Does Search for Survivors change the order of the cards in the
graveyard? I had heard the answer was no, but under the current Oracle
wording it seems pretty clear to me that it is yes.

If the answer is no, what's the recommendewd / least time-consuming way
of dealing with SfS, say in a tournament? Grveyards can get pretty big,
especially since Odyssey.

Search for Survivors
{2}{R}
Sorcery
Remove your graveyard from the game. An opponent chooses a card at
random from among those cards. If it's a creature card, put it into
play. Otherwise, it remains removed from the game. Then return the rest
of those cards to your graveyard and shuffle them.

(Though WotC no longer makes cards that care about graveyard order, this
can be important for old cards like Death Spark, Bosium Strip and Ashen
Ghoul. If the answer is yes, it would, I believe, be the only such
card.)

Ashen Ghoul
{3}{B}
Creature -- Ghoul
3/1
Haste
{B}: Return Ashen Ghoul from your graveyard to play. Play this ability
only during your upkeep and only if three or more creature cards are
above Ashen Ghoul.
 
Archived from groups: rec.games.trading-cards.magic.rules (More info?)

Jeff Heikkinen <oh@s.if> wrote:

> Does Search for Survivors change the order of the cards in the
> graveyard? I had heard the answer was no, but under the current Oracle
> wording it seems pretty clear to me that it is yes.

Who said it was no? (And the printed card also included an instruction
to shuffle your graveyard.)

> If the answer is no, what's the recommendewd / least time-consuming way
> of dealing with SfS, say in a tournament? Grveyards can get pretty big,
> especially since Odyssey.
>
> Search for Survivors
> {2}{R}
> Sorcery
> Remove your graveyard from the game. An opponent chooses a card at
> random from among those cards. If it's a creature card, put it into
> play. Otherwise, it remains removed from the game. Then return the rest
> of those cards to your graveyard and shuffle them.

Shuffle
To shuffle a deck, library, or pile is to make the order of that deck,
library, or pile random. After a player shuffles a deck, library, or
pile, he or she owns, the opponent has the option to shuffle or cut that
pile. See rule 101.1.
--
Daniel W. Johnson
panoptes@iquest.net
http://members.iquest.net/~panoptes/
039 53 36 N / 086 11 55 W
 
Archived from groups: rec.games.trading-cards.magic.rules (More info?)

On Thu, 29 Jul 2004 05:14:31 GMT, Jeff Heikkinen <oh@s.if> wrote:
>Does Search for Survivors change the order of the cards in the
>graveyard? I had heard the answer was no, but under the current Oracle
>wording it seems pretty clear to me that it is yes.

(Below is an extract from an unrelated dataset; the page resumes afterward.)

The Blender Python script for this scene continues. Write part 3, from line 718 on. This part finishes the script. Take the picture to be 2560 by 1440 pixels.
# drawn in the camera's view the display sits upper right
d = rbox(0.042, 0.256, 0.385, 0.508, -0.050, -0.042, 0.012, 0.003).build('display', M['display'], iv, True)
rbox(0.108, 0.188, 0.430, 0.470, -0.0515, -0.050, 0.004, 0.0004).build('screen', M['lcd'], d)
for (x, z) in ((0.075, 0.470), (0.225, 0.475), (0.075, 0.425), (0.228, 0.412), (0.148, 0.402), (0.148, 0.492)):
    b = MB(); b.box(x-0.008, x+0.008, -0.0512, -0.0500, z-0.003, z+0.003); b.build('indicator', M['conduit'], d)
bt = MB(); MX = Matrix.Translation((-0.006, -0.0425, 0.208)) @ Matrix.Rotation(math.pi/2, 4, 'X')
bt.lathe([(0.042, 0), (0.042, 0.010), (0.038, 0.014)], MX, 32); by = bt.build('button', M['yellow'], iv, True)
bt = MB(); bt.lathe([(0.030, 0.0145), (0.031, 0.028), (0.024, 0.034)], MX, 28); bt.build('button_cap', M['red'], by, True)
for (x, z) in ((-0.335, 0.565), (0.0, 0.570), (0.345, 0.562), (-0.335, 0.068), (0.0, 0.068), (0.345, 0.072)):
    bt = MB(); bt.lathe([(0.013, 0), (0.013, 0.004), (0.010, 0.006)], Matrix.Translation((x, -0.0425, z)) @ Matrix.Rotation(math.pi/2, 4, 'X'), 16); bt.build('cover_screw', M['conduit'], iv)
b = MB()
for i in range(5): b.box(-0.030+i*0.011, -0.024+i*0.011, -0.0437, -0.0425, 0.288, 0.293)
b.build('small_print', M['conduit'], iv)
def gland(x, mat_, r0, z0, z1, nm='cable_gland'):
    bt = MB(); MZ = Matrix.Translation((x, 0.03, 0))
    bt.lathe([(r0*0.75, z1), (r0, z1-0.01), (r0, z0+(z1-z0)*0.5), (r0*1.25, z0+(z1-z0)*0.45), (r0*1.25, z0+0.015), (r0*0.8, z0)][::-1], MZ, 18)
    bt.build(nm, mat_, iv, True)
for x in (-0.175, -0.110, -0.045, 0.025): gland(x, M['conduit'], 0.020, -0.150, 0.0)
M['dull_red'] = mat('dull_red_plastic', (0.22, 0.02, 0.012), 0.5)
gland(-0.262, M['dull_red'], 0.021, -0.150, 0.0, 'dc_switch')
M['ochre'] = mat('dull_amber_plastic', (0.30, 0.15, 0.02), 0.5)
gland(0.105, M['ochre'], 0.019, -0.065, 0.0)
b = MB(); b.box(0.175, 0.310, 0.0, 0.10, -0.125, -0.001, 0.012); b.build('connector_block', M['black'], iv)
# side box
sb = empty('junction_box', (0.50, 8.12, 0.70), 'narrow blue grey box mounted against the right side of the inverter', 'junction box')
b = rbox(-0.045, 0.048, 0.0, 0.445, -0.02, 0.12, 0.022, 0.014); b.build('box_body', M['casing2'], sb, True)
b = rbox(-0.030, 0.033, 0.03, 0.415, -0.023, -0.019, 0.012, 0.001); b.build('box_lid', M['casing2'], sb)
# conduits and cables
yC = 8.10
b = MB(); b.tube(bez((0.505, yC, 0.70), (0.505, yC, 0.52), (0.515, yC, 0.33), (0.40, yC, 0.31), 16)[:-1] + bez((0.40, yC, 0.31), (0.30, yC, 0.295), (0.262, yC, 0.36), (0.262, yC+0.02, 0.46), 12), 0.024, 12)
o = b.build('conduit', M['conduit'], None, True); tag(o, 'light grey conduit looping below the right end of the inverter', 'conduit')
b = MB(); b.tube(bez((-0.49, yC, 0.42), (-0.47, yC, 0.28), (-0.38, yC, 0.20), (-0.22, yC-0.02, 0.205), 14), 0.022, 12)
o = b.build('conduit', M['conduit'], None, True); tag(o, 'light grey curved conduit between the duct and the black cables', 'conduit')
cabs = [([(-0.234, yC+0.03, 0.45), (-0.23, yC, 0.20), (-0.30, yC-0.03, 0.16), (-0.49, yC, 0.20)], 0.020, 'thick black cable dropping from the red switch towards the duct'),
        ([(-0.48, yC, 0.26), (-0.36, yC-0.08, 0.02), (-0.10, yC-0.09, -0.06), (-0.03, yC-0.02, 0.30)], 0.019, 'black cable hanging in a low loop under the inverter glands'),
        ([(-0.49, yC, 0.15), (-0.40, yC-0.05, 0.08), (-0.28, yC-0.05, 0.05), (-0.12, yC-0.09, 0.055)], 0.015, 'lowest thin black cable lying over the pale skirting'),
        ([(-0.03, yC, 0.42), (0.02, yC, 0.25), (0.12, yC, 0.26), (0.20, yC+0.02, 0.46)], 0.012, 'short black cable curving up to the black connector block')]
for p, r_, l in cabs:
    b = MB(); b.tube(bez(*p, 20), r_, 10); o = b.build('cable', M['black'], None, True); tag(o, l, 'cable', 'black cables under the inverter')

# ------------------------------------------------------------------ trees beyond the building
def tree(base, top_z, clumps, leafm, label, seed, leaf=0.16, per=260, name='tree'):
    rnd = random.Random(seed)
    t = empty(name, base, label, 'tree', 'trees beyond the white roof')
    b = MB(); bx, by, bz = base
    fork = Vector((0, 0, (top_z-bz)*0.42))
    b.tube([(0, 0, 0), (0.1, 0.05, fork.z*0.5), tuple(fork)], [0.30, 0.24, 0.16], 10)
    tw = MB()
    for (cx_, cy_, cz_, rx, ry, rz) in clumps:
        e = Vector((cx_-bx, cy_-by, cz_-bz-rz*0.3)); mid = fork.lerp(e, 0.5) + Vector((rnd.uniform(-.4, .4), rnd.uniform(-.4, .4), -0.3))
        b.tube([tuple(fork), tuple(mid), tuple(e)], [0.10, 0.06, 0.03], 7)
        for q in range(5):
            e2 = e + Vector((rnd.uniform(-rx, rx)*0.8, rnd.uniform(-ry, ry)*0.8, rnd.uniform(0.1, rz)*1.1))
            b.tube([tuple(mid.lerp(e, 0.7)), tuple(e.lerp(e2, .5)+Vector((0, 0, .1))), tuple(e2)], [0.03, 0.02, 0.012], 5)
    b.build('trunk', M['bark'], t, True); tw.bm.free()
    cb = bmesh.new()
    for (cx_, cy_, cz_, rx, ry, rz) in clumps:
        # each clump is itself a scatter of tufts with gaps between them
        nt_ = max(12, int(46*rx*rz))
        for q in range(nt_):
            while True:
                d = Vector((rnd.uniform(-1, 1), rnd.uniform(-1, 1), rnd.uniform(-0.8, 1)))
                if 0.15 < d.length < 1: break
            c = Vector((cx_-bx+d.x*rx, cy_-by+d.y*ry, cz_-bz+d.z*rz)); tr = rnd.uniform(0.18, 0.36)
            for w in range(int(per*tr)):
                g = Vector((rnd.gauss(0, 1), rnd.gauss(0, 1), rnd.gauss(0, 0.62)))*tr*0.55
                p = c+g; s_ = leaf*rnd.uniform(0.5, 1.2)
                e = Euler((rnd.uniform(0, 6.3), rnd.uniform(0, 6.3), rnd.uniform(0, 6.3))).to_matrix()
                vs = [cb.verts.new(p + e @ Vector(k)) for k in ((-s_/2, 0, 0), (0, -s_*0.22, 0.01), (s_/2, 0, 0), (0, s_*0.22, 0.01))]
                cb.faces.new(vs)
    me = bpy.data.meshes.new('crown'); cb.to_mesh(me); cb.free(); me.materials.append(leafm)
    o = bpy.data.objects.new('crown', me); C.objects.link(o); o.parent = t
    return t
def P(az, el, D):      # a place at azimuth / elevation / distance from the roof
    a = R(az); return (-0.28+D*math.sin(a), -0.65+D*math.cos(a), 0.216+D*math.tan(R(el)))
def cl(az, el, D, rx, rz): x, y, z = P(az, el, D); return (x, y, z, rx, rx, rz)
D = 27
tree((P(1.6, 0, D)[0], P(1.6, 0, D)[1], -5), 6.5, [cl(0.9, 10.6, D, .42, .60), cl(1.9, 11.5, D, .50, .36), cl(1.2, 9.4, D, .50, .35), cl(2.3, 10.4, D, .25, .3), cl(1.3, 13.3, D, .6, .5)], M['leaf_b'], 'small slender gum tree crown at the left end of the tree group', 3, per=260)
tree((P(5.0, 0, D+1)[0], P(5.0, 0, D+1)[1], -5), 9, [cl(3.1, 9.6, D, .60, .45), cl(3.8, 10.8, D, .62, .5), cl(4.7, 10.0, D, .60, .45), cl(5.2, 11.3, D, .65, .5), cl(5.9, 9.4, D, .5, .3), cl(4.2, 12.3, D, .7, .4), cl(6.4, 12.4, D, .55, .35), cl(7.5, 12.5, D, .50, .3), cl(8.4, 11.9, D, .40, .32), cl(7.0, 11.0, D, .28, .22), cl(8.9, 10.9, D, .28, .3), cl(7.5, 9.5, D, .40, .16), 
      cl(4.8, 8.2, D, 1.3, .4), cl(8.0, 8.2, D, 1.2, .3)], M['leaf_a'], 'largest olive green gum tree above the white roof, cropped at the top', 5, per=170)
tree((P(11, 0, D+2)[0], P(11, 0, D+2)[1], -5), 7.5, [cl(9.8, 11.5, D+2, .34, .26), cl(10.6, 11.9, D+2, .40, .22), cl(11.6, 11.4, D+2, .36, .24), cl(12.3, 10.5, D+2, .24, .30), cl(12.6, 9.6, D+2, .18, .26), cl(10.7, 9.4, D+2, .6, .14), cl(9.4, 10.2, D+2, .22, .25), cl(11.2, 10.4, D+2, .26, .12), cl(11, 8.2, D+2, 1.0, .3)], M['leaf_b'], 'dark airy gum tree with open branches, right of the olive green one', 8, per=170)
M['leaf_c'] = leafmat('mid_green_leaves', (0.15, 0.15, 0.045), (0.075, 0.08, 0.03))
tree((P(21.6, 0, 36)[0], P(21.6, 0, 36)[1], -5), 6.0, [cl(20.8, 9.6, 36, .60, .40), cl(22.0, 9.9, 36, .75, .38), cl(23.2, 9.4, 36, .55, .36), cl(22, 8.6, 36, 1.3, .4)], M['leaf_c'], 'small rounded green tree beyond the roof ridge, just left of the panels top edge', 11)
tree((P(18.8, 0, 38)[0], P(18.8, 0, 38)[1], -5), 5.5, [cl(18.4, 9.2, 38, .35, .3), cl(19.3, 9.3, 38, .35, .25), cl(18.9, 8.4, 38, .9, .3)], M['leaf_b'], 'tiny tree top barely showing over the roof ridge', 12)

Yes - you shuffle the cards in the graveyard after returning them. (This is
because, -since- you're putting all the cards back into your graveyard from
another zone - RFG - the default is 'you order them as you choose'; they
didn't want that to happen, so they said to shuffle, to avoid stacking the
graveyard.)

>(Though WotC no longer makes cards that care about graveyard order, this
>can be important for old cards like Death Spark, Bosium Strip and Ashen
>Ghoul. If the answer is yes, it would, I believe, be the only such card.)

As far as I can recall right now it's the only thing that changes the graveyard
order _other_ than by removing stuff from the zone, yes.

Dave
--
\/David DeLaney posting from dbd@vic.com "It's not the pot that grows the flower
It's not the clock that slows the hour The definition's plain for anyone to see
Love is all it takes to make a family" - R&P. VISUALIZE HAPPYNET VRbeable<BLINK>
http://www.vic.com/~dbd/ - net.legends FAQ & Magic / I WUV you in all CAPS! --K.
 
Archived from groups: rec.games.trading-cards.magic.rules (More info?)

Jeff Heikkinen sez:

<<
>Does Search for Survivors change the order of the cards in the
>graveyard? I had heard the answer was no, but under the current Oracle
>wording it seems pretty clear to me that it is yes.
>>

And you'd be right. This wording also allows you to have an easy way for your
opponent to choose a card "at random" (IOW, shuffle the graveyard face down
before they pick.)


----
If [Michael Moore] makes a mistake in [F 9/11], it's not that he's careless
with the facts ... It's that he suggests Bush is the cause of our problems,
when, in fact, Bush is just the result.